Мы искали просто двухспальную —
никаких королевских, султанских и прочих гаремных размеров. Во-первых, такая
наверняка пролезет в дверь, во-вторых, она намного дешевле, и, в-третьих, у
меня была тогда одна наивная теория. Она состояла в том, что, если кровать
будет не слишком велика, мы никогда не заснем не помирившись. Как можем мы
злиться друг на друга, если наши тела соприкасаются? Иногда она действительно
срабатывала, и случайные касания растапливали лед взаимного отчуждения.
Конечно, жаркими и влажными
июльскими ночами, когда испарина выступает даже между пальцев ног, а нечаянное
прикосновение к Темкиной руке ощущается так, будто тронула раскаленную плиту, я
кляну свою молодую глупость.

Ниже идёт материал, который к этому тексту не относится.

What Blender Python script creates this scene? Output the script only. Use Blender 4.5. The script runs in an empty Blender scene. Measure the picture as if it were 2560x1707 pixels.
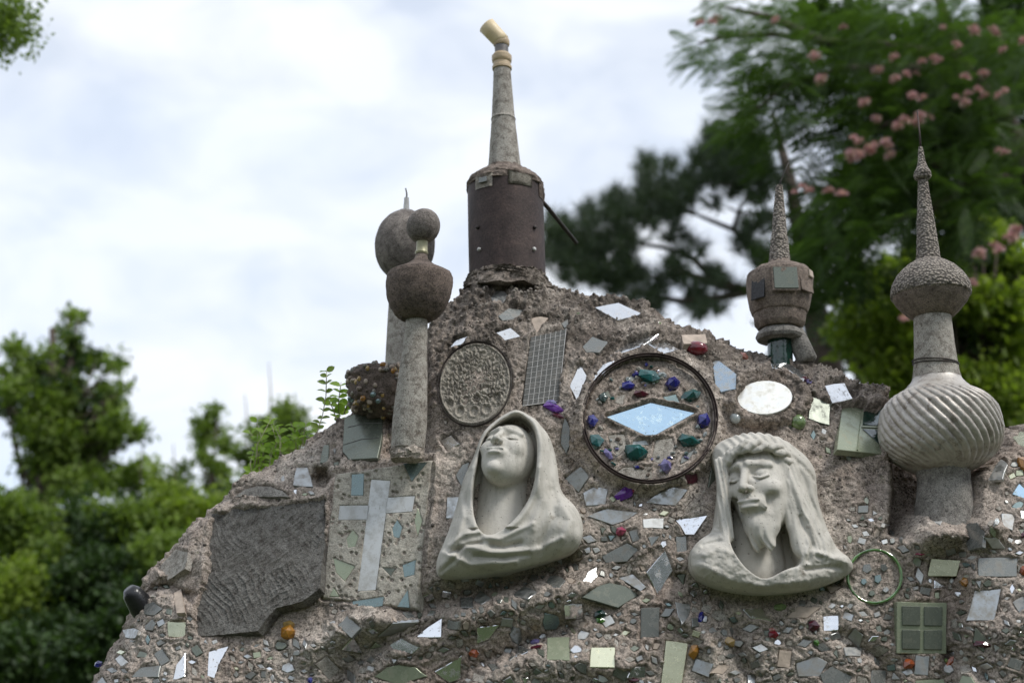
import bpy, bmesh, math, random
import numpy as np
from mathutils import Vector, Matrix, Euler
try:
    import openvdb
except Exception:
    openvdb = None
S = bpy.context.scene
COL = S.collection
rnd = random.Random(7)
rs = np.random.RandomState(11)

# ------------------------------------------------------------------ camera
CAM = np.array([0.0, -3.55, 1.5]); PITCH = math.radians(17.0)
FPX = 50.0 / 36.0 * 2560.0
cd = bpy.data.cameras.new('camera'); cam = bpy.data.objects.new('camera', cd); COL.objects.link(cam)
cam.location = CAM; cam.rotation_euler = (math.radians(90) + PITCH, 0, 0)
cd.lens = 50; cd.sensor_width = 36; cd.clip_end = 2000; cd.clip_start = 0.05
cd.dof.use_dof = True; cd.dof.focus_distance = 3.78; cd.dof.aperture_fstop = 2.3
S.camera = cam
# ------------------------------------------------------------------ sky, sun, exposure
SUN_EL, SUN_AZ = math.radians(54), math.radians(118)     # azimuth clockwise from +Y (north)
w = bpy.data.worlds.new('World'); S.world = w; w.use_nodes = True
nt = w.node_tree; nt.nodes.clear(); N = nt.nodes.new; L = nt.links.new
out = N('ShaderNodeOutputWorld'); bg = N('ShaderNodeBackground'); bg.inputs[1].default_value = 0.12
sky = N('ShaderNodeTexSky'); sky.sky_type = 'NISHITA'; sky.sun_disc = False
sky.sun_elevation = SUN_EL; sky.sun_rotation = SUN_AZ; sky.air_density = 1.0; sky.dust_density = 0.5
tc = N('ShaderNodeTexCoord'); mp = N('ShaderNodeMapping'); mp.inputs['Rotation'].default_value = (0.2, 0.5, 0.3); mp.inputs['Scale'].default_value = (1, 1, 1.9)
L(tc.outputs['Generated'], mp.inputs[0])
n1 = N('ShaderNodeTexNoise'); n1.inputs['Scale'].default_value = 9.0; n1.inputs['Detail'].default_value = 4; n1.inputs['Roughness'].default_value = 0.5; n1.inputs['Distortion'].default_value = 0.35
L(mp.outputs[0], n1.inputs['Vector'])
cr = N('ShaderNodeValToRGB'); cr.color_ramp.elements[0].position = 0.30; cr.color_ramp.elements[0].color = (0.66, 0.66, 0.66, 1)
cr.color_ramp.elements[1].position = 0.60; cr.color_ramp.elements[1].color = (1, 1, 1, 1)
L(n1.outputs[0], cr.inputs[0])
n2 = N('ShaderNodeTexNoise'); n2.inputs['Scale'].default_value = 2.6; n2.inputs['Detail'].default_value = 3
L(mp.outputs[0], n2.inputs['Vector'])
cc = N('ShaderNodeValToRGB'); cc.color_ramp.elements[0].position = 0.35; cc.color_ramp.elements[0].color = (0.86, 0.94, 1.07, 1)
cc.color_ramp.elements[1].position = 0.65; cc.color_ramp.elements[1].color = (0.97, 1.01, 1.07, 1)
L(n2.outputs[0], cc.inputs[0])
cs = N('ShaderNodeVectorMath'); cs.operation = 'SCALE'; cs.inputs['Scale'].default_value = 5.6
L(cc.outputs[0], cs.inputs[0])
mx = N('ShaderNodeMix'); mx.data_type = 'RGBA'
L(cr.outputs[0], mx.inputs['Factor']); L(sky.outputs[0], mx.inputs[6]); L(cs.outputs[0], mx.inputs[7])
L(mx.outputs[2], bg.inputs[0]); L(bg.outputs[0], out.inputs[0])
sd = bpy.data.lights.new('sun', 'SUN'); sun = bpy.data.objects.new('sun', sd); COL.objects.link(sun)
sd.energy = 1.5; sd.angle = math.radians(14); sd.color = (1, 0.965, 0.91)
sdir = Vector((math.sin(SUN_AZ) * math.cos(SUN_EL), math.cos(SUN_AZ) * math.cos(SUN_EL), math.sin(SUN_EL)))
sun.rotation_euler = (-sdir).to_track_quat('-Z', 'Y').to_euler()
S.view_settings.view_transform = 'Standard'; S.view_settings.look = 'None'; S.view_settings.exposure = 0.64; S.view_settings.gamma = 1
S.view_settings.use_curve_mapping = False
S.cycles.use_denoising = True
S.cycles.max_bounces = 6; S.cycles.transparent_max_bounces = 6

# ------------------------------------------------------------------ pixel <-> place
_F = np.array([0, math.cos(PITCH), math.sin(PITCH)]); _U = np.array([0, -math.sin(PITCH), math.cos(PITCH)])
def ray(px, py):
    px = np.asarray(px, float); py = np.asarray(py, float)
    a = (px - 1280) / FPX; b = (853.5 - py) / FPX
    return a, _F[1] + b * _U[1], _F[2] + b * _U[2]
def at(px, py, y):
    dx, dy, dz = ray(px, py); t = (y - CAM[1]) / dy
    return np.stack([dx * t + 0 * t, y + 0 * t, CAM[2] + dz * t], -1)
def proj(x, y, z):
    Y = y - CAM[1]; Z = z - CAM[2]
    d = Y * _F[1] + Z * _F[2]; v = Y * _U[1] + Z * _U[2]
    return 1280 + FPX * x / d, 853.5 - FPX * v / d, d
def depth(y, z): return (y - CAM[1]) * _F[1] + (z - CAM[2]) * _F[2]

# ------------------------------------------------------------------ noise
_perm = rs.permutation(4096)
def _h(i, j, k=0):
    return _perm[(_perm[(i.astype(np.int64) + 4096 * 64) % 4096] + j.astype(np.int64) + 4096 * 64 + 57 * k) % 4096] / 4096.0
def vnoise(x, y, k=0):
    i = np.floor(x); j = np.floor(y); f = x - i; g = y - j
    f = f * f * (3 - 2 * f); g = g * g * (3 - 2 * g)
    return ((_h(i, j, k) * (1 - f) + _h(i + 1, j, k) * f) * (1 - g) + (_h(i, j + 1, k) * (1 - f) + _h(i + 1, j + 1, k) * f) * g) * 2 - 1
def fbm(x, y, o=4, k=0, r=0.5):
    s = 0; a = 1; t = 0
    for q in range(o):
        s = s + a * vnoise(x * 2 ** q + 17.3 * q, y * 2 ** q - 9.1 * q, k + q); t += a; a *= r
    return s / t
def worley(x, y, k=0):
    i = np.floor(x); j = np.floor(y); f1 = np.full(x.shape, 9.0); f2 = f1.copy(); idc = f1.copy()
    for a in (-1, 0, 1):
        for b in (-1, 0, 1):
            cx = i + a; cy = j + b
            d = np.hypot(cx + _h(cx, cy, k) - x, cy + _h(cx, cy, k + 5) - y)
            m = d < f1; f2 = np.where(m, f1, np.minimum(f2, d)); idc = np.where(m, _h(cx, cy, k + 9), idc); f1 = np.where(m, d, f1)
    return f1, f2, idc
def sstep(a, b, x):
    t = np.clip((x - a) / (b - a), 0, 1); return t * t * (3 - 2 * t)

# ------------------------------------------------------------------ helpers
def tag(o, label=None, cat=None, group=None, kind=None):
    if label: o['label'] = label
    if cat: o['category'] = cat
    if group: o['group'] = group
    if kind: o['kind'] = kind
    return o
def link(name, me, mat=None, parent=None, smooth=False):
    o = bpy.data.objects.new(name, me); COL.objects.link(o)
    if mat is not None and not me.materials: me.materials.append(mat)
    if smooth: me.polygons.foreach_set('use_smooth', np.ones(len(me.polygons), bool))
    if parent is not None: o.parent = parent
    return o
def empty(name, loc, label, cat, group=None):
    o = bpy.data.objects.new(name, None); COL.objects.link(o); o.location = [float(c) for c in loc]; o.empty_display_size = 0.05
    return tag(o, label, cat, group)
def child(name, me, mat, parent, smooth=False):
    """mesh in world coordinates, parented to a thing whose origin is elsewhere"""
    o = link(name, me, mat, parent, smooth)
    o.matrix_parent_inverse = Matrix.Translation(-parent.location)
    return o
def mesh_np(name, V, F):
    V = np.asarray(V, np.float32).reshape(-1, 3); me = bpy.data.meshes.new(name)
    F = np.asarray(F, np.int32); n = F.shape[1]
    me.vertices.add(len(V)); me.vertices.foreach_set('co', V.ravel())
    me.loops.add(F.size); me.loops.foreach_set('vertex_index', F.ravel())
    me.polygons.add(len(F)); me.polygons.foreach_set('loop_start', np.arange(0, F.size, n, dtype=np.int32))
    me.polygons.foreach_set('loop_total', np.full(len(F), n, np.int32)); me.update(calc_edges=True)
    return me
def grid_faces(nr, nc, wrap=False):
    a = np.arange(nr * nc).reshape(nr, nc)
    if wrap: a = np.concatenate([a, a[:, :1]], 1)
    return np.stack([a[:-1, :-1], a[1:, :-1], a[1:, 1:], a[:-1, 1:]], -1).reshape(-1, 4)

class MB:
    def __init__(s): s.bm = bmesh.new()
    def tube(s, pts, rad, n=10, cap=True):
        pts = [Vector([float(c) for c in p]) for p in pts]
        if not hasattr(rad, '__len__'): rad = [rad] * len(pts)
        rings = []; prev = None
        for i, p in enumerate(pts):
            d = (pts[min(i + 1, len(pts) - 1)] - pts[max(i - 1, 0)]).normalized()
            if prev is None:
                u = d.orthogonal().normalized()
            else:
                u = (prev - d * prev.dot(d))
                u = u.normalized() if u.length > 1e-6 else d.orthogonal().normalized()
            prev = u; v = d.cross(u)
            rings.append([s.bm.verts.new(p + (u * math.cos(a) + v * math.sin(a)) * rad[i]) for a in [2 * math.pi * k / n for k in range(n)]])
        for a, b in zip(rings[:-1], rings[1:]):
            for k in range(n):
                s.bm.faces.new((a[k], a[(k + 1) % n], b[(k + 1) % n], b[k]))
        if cap:
            s.bm.faces.new(rings[0][::-1]); s.bm.faces.new(rings[-1])
        return s
    def box(s, c, size, M=None):
        r = bmesh.ops.create_cube(s.bm, size=1)
        T = Matrix.Translation(Vector([float(q) for q in c])) @ (M or Matrix()) @ Matrix.Diagonal((*size, 1))
        bmesh.ops.transform(s.bm, matrix=T, verts=r['verts']); return s
    def prism(s, P, n, t):
        P = [Vector(p) for p in P]; n = Vector(n)
        a = [s.bm.verts.new(p) for p in P]; b = [s.bm.verts.new(p - n * t) for p in P]
        s.bm.faces.new(a); s.bm.faces.new(b[::-1])
        for i in range(len(P)):
            j = (i + 1) % len(P); s.bm.faces.new((a[j], a[i], b[i], b[j]))
        return s
    def mesh(s, name, bevel=0, seg=1):
        bmesh.ops.recalc_face_normals(s.bm, faces=s.bm.faces)
        if bevel: bmesh.ops.bevel(s.bm, geom=list(s.bm.edges), offset=bevel, segments=seg, affect='EDGES', clamp_overlap=True)
        me = bpy.data.meshes.new(name); s.bm.to_mesh(me); s.bm.free(); return me

# ------------------------------------------------------------------ materials
def mat(name, build):
    m = bpy.data.materials.new(name); m.use_nodes = True; t = m.node_tree
    p = t.nodes['Principled BSDF']; build(t, p); return m
def nz(t, scale, detail=4, rough=0.55, coord='Object', vec=None, dist=0.0):
    n = t.nodes.new('ShaderNodeTexNoise'); n.inputs['Scale'].default_value = scale; n.inputs['Detail'].default_value = detail
    n.inputs['Roughness'].default_value = rough; n.inputs['Distortion'].default_value = dist
    if vec is None:
        c = t.nodes.new('ShaderNodeTexCoord'); vec = c.outputs[coord]
    t.links.new(vec, n.inputs['Vector']); return n.outputs[0]
def ramp(t, src, stops):
    r = t.nodes.new('ShaderNodeValToRGB'); e = r.color_ramp.elements
    while len(e) < len(stops): e.new(0.5)
    for q, (pos, c) in zip(e, stops):
        q.position = pos; q.color = (*c, 1) if len(c) == 3 else c
    t.links.new(src, r.inputs[0]); return r.outputs[0]
def g(v): return (v, v, v)
def mixc(t, f, a, b, mode='MIX'):
    m = t.nodes.new('ShaderNodeMix'); m.data_type = 'RGBA'; m.blend_type = mode
    for s_, v in ((m.inputs['Factor'], f), (m.inputs[6], a), (m.inputs[7], b)):
        if isinstance(v, (int, float)): s_.default_value = v
        elif isinstance(v, tuple): s_.default_value = (*v, 1)
        else: t.links.new(v, s_)
    return m.outputs[2]
def bump(t, p, src, dist, strength=1.0, prev=None):
    b = t.nodes.new('ShaderNodeBump'); b.inputs['Distance'].default_value = dist; b.inputs['Strength'].default_value = strength
    t.links.new(src, b.inputs['Height'])
    if prev is not None: t.links.new(prev, b.inputs['Normal'])
    t.links.new(b.outputs[0], p.inputs['Normal']); return b.outputs[0]
def setp(p, **k):
    for n, v in k.items(): p.inputs[n.replace('_', ' ')].default_value = v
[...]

Но как только листья начинают желтеть и опадать, я
опять довольна нашим выбором и потихоньку подкатываюсь под теплый бочок.
Но даже если бы мы делили самую
бескрайнюю из султанских кроватей, наше совместное на ней существование все же
не было бы безоблачным. Я имею в виду проблему шума. И не столько храпа,
сколько стонов.
Примерно раз в два месяца, без
всяких видимых причин, Артем начинает стонать по ночам. Неожиданно — и почти
каждую ночь — он испускает стон, такой громкий и протяжный, что наш пудель в
ужасе спрыгивает с постели и убегает в другую комнату.
— Тема? Ты что? — Разбуженная от
глубокого сна, я толкаю его, быть может, резче, чем следовало бы.
— Ты че, ты че, ты а? — бормочет
он.
— Ты стонал.
— Прости. — Он хлопает меня по
спине и поворачивается на другой бок. Ровно через три минуты, когда я уже
задремываю, он испускает еще один душераздирающий стон. На этот раз он сам себя
будит.
— Прости, — бормочет он опять.
На следующее утро меня обуревает
желание поведать дочери об изнанке этой привилегии — спать вместе в одной
постели.
Но как раз тогда, когда я уже
начинаю сомневаться, будем ли мы когда-нибудь снова спать спокойно и
высыпаться, эти стоны таинственным образом прекращаются, сменяясь тихими
вздохами глубокого удовлетворения. Я приношу молчаливую благодарность Морфею —
или кто там этим заведует, — обнимаю Тему покрепче и слушаю, как северный ветер
рвется в окно. Я никогда не говорю об этом с дочерью, но я очень надеюсь, что
со временем она поймет, какое это счастье, — когда вырастет большая и будет
делить постель с таким же славным человеком, как ее отец.